Poet Elizabeth Bishop once called Marianne Moore "the world's greatest living observer." She was already a famous American poet when in 1955 the Ford Motor Company asked for her help in naming its latest car model. She came up with the names Mongoose Civique, Varsity Stroke, the Anticipator, Resilient Bullet, Ford Silver Sword, Thunder Crester, Pastelogram, the Intelligent Whale, Andante con Moto and, ultimately, Utopian Turtletop. But the Ford Company went with the name Edsel for the new car, after Henry Ford's son. The car did not sell well.
Moore was lifelong friends with poet Wallace Stevens. She was also a lifelong Republican and a devout Presbyterian. She never married and she lived with her mom until her mom's death. She was a literary celebrity around New York, and could be seen around the city wearing a black cape and a triangular-shaped hat, her hair done up in a braid. At the age of 78, she appeared on the cover of Esquire magazine.
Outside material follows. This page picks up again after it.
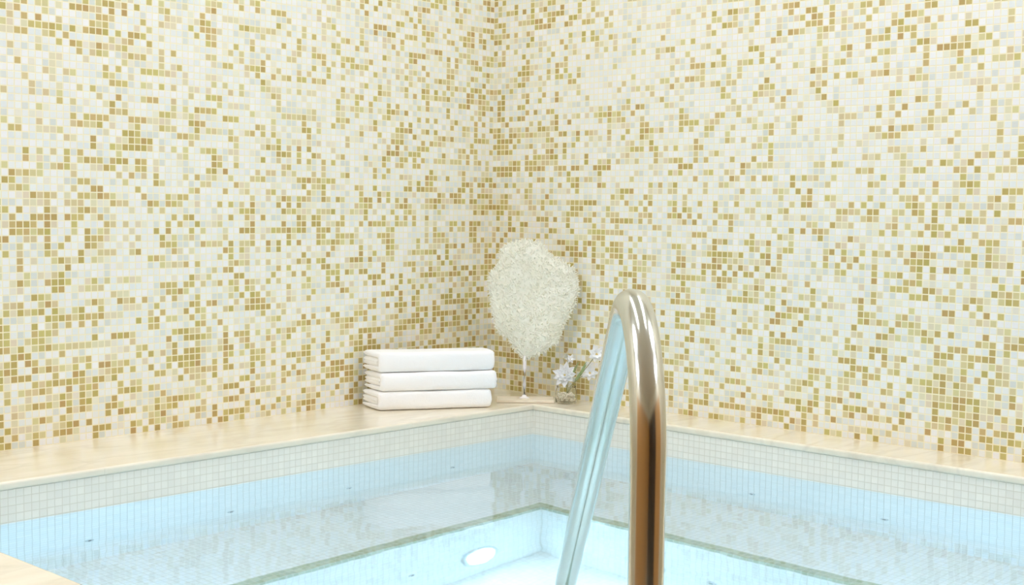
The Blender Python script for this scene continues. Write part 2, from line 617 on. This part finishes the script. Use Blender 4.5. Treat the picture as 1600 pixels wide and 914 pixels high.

She hung out at the Bronx zoo and with the New York mayor, and she loved to go to boxing matches and baseball games, and — at the age of 80 — ecstatically threw the first pitch at the 1968 Yankee Stadium season opener. She suffered a stroke right afterward. She had a series of small strokes in her later years; after one of them she said, "Nearly every word I write now lacks a final letter." She lived until 1972.
She once wrote: "Poetry. I, too, dislike it: There are things that are important beyond all this fiddle. [But,] if you demand on the one hand / the raw material of poetry in / all its rawness and / that which is on the other hand / genuine, then you are interested in poetry."
And, "Poetry is the art of creating imaginary gardens with real toads."
From the archives:
It's the birthday of the poet Ted Berrigan, (books by this author) born in Providence, Rhode Island (1934). He was the author of many collections of poetry, including Poems, In Brief (1971), Red Wagon (1976), and A Certain Slant of Sunlight (1988).
It's the birthday of Georgia O'Keeffe, born in Sun Prairie, Wisconsin (1887), who was an unknown 29-year-old art teacher when a series of her charcoal drawings wound up in the hands of the photographer and art promoter Alfred Stieglitz, and he put the drawings in his art gallery on Fifth Avenue in New York City without even asking her. At first, she was angry that her work had been exhibited without her permission, but the drawings made her famous, the first American woman to be taken seriously by the art world.
She eventually met Stieglitz; they hit it off and got married. O'Keeffe eventually became even more famous for her paintings of flowers, but when asked why she chose flowers as her subject, she said, "Because they're cheaper than models and they don't move."